Seismic moment distribution

Abstract

We review possible errors in determining the size of earthquakes. We propose that the size distribution can be effectively defined only for earthquake sequences, not for ‘individual’ earthquakes. As a result of the error analysis, we question the validity of many reported correlations between the b-value and spatio-temporal characteristics of tectonics and seismicity. The study of the distribution of earthquake seismic moment largely avoids the influence of these errors and biases, and is therefore superior to the standard analysis of the magnitude-frequency law. The gamma distribution is applied to describe the distribution of seismic moments of earthquake sequences. This distribution which generalizes the well-known Gutenberg-Richter (G-R) relation, is characterized by two parameters.

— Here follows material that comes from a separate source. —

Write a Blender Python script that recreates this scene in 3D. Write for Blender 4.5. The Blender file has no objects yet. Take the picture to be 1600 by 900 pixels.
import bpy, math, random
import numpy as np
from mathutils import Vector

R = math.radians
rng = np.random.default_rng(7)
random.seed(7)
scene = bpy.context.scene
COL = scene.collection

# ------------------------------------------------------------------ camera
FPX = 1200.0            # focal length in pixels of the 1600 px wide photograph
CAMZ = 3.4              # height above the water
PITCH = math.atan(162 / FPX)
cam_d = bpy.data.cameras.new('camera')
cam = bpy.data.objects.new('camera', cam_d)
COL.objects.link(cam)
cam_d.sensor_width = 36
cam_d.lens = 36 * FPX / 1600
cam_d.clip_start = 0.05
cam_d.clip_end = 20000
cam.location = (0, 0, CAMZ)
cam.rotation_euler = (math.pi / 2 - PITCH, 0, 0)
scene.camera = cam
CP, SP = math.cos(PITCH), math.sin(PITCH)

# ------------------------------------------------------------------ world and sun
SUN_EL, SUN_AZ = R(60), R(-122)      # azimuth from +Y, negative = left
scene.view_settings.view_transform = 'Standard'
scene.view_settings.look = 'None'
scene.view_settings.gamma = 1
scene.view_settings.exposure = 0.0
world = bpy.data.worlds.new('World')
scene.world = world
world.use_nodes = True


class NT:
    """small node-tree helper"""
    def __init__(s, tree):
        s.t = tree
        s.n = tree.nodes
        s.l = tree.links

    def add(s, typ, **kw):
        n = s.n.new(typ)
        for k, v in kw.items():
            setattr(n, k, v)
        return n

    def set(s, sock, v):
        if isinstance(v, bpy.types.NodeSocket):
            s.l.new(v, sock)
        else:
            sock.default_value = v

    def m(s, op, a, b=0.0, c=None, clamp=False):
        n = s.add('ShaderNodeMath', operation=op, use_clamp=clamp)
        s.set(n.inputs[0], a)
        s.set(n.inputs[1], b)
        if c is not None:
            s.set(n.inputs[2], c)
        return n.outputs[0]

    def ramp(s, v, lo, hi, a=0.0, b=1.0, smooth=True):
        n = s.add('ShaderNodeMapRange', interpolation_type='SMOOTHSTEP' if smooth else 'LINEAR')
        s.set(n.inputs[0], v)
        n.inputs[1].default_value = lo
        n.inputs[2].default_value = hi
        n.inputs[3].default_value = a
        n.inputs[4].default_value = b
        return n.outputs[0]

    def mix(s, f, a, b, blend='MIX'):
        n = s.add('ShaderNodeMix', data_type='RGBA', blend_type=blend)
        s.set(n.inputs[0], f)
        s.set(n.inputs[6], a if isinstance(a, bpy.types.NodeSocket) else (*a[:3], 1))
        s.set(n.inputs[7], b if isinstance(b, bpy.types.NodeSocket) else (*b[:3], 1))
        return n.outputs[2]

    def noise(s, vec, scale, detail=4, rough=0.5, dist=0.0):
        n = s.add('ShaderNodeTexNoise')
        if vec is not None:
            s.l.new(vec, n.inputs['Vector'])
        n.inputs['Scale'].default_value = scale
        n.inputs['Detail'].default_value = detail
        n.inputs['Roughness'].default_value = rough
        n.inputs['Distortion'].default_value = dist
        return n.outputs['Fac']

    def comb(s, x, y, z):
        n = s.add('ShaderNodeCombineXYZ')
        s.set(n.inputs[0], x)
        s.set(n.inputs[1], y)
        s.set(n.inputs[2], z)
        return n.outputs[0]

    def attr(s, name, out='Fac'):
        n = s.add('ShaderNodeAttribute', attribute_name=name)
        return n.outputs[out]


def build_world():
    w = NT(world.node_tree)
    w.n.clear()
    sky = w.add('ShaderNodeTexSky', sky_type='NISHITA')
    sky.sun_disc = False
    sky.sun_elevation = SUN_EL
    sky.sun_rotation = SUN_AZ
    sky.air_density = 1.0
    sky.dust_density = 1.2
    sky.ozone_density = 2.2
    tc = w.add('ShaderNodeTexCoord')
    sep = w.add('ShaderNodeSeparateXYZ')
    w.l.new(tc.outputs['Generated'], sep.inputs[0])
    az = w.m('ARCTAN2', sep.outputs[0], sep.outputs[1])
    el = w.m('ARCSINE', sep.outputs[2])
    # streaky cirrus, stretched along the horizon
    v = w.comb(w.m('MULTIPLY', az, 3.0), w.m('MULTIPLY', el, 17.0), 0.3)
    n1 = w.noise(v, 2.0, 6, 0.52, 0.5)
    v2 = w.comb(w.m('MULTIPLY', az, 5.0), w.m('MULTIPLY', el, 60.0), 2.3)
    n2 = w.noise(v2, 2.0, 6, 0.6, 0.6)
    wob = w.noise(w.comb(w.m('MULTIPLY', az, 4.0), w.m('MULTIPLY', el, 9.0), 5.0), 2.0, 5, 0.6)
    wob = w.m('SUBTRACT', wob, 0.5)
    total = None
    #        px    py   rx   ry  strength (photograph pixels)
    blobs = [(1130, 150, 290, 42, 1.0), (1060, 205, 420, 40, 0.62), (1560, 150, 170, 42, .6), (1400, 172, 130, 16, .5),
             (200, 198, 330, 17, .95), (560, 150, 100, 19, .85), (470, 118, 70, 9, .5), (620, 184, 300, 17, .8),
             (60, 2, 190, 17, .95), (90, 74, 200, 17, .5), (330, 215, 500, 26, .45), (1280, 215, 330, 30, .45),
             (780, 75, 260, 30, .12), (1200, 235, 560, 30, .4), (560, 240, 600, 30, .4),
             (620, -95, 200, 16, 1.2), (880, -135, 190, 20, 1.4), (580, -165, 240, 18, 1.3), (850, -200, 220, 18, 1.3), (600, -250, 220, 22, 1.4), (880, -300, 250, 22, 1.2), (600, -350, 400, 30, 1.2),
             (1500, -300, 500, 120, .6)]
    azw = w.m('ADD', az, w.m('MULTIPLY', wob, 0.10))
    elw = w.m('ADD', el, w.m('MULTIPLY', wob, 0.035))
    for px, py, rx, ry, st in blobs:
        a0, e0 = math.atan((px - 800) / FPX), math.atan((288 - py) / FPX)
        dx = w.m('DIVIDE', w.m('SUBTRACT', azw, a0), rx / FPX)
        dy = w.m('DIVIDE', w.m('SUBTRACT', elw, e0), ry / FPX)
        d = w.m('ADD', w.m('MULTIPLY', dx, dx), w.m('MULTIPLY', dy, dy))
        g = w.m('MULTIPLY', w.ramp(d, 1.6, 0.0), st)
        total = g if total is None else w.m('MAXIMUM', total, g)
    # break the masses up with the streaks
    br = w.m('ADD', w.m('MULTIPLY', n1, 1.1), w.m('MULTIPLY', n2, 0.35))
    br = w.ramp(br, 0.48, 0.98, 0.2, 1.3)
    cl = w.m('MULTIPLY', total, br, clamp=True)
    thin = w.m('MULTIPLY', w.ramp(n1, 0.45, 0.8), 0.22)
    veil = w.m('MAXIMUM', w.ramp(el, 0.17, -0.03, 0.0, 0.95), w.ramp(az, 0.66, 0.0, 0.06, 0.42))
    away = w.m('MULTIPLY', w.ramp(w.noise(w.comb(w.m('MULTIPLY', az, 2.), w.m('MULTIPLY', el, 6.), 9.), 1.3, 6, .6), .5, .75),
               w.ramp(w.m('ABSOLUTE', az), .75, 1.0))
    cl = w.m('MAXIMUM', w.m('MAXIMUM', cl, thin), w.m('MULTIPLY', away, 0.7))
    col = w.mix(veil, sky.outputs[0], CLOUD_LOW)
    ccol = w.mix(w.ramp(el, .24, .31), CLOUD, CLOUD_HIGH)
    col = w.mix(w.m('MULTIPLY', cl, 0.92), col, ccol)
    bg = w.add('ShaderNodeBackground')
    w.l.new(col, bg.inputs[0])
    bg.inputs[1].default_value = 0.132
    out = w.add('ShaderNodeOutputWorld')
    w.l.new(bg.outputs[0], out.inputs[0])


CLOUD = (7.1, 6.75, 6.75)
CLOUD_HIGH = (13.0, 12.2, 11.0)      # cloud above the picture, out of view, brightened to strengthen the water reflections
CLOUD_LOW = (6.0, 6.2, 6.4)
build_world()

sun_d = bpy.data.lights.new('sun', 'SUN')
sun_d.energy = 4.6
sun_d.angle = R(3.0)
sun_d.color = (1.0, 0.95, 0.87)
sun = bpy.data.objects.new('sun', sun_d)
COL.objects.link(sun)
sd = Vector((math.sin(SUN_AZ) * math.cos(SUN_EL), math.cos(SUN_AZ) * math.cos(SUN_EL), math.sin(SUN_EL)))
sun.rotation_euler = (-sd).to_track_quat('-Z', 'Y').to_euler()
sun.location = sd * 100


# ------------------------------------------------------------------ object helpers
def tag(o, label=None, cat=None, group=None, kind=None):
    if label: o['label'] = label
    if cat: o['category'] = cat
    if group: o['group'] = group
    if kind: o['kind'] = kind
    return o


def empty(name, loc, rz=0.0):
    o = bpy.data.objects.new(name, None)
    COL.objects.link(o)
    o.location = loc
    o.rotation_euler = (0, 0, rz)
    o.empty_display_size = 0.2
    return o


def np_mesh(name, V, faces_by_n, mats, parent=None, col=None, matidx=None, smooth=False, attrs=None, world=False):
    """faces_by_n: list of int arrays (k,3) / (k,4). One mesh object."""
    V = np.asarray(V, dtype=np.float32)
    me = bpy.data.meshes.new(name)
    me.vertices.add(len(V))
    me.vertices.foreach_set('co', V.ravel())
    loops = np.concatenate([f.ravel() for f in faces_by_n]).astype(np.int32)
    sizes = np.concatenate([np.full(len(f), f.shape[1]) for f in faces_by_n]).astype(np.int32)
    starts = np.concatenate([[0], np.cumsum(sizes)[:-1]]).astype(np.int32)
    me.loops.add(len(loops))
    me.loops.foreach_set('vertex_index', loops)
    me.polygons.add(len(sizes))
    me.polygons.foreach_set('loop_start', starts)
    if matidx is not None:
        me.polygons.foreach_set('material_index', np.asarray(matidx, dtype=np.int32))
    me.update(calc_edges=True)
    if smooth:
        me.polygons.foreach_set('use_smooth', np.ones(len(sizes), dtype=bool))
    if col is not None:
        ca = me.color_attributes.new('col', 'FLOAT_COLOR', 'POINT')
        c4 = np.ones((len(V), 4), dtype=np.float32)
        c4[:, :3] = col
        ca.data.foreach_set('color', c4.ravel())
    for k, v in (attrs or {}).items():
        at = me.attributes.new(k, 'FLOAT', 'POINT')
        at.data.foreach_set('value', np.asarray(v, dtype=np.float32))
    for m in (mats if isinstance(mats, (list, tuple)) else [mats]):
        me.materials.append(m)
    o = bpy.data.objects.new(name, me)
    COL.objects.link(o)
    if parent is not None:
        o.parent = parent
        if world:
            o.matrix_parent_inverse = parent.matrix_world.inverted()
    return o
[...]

We use the maximum likelihood method to determine the parameters of the gamma distribution for worldwide earthquakes in different depth ranges. The empirical distribution is derived from the moment-tensor catalogue compiled by the Harvard group. The β-value for scalar seismic moment of earthquake sequences (an analogue of the b-value in the G-R magnitude-frequency law) is close to 1/2 for all earthquakes, the value predicted by a critical branching model of seismicity. This result which will be improved as more seismic moment data become available, provides input for modelling of seismicity based on percolation or on self-organized criticality models. If β equals 1/2, then using the critical branching model we find that most small earthquakes in available catalogues are dependent shocks, i.e., aftershocks. Even among earthquakes of intermediate magnitudes, the number of dependent events may exceed that of independent events.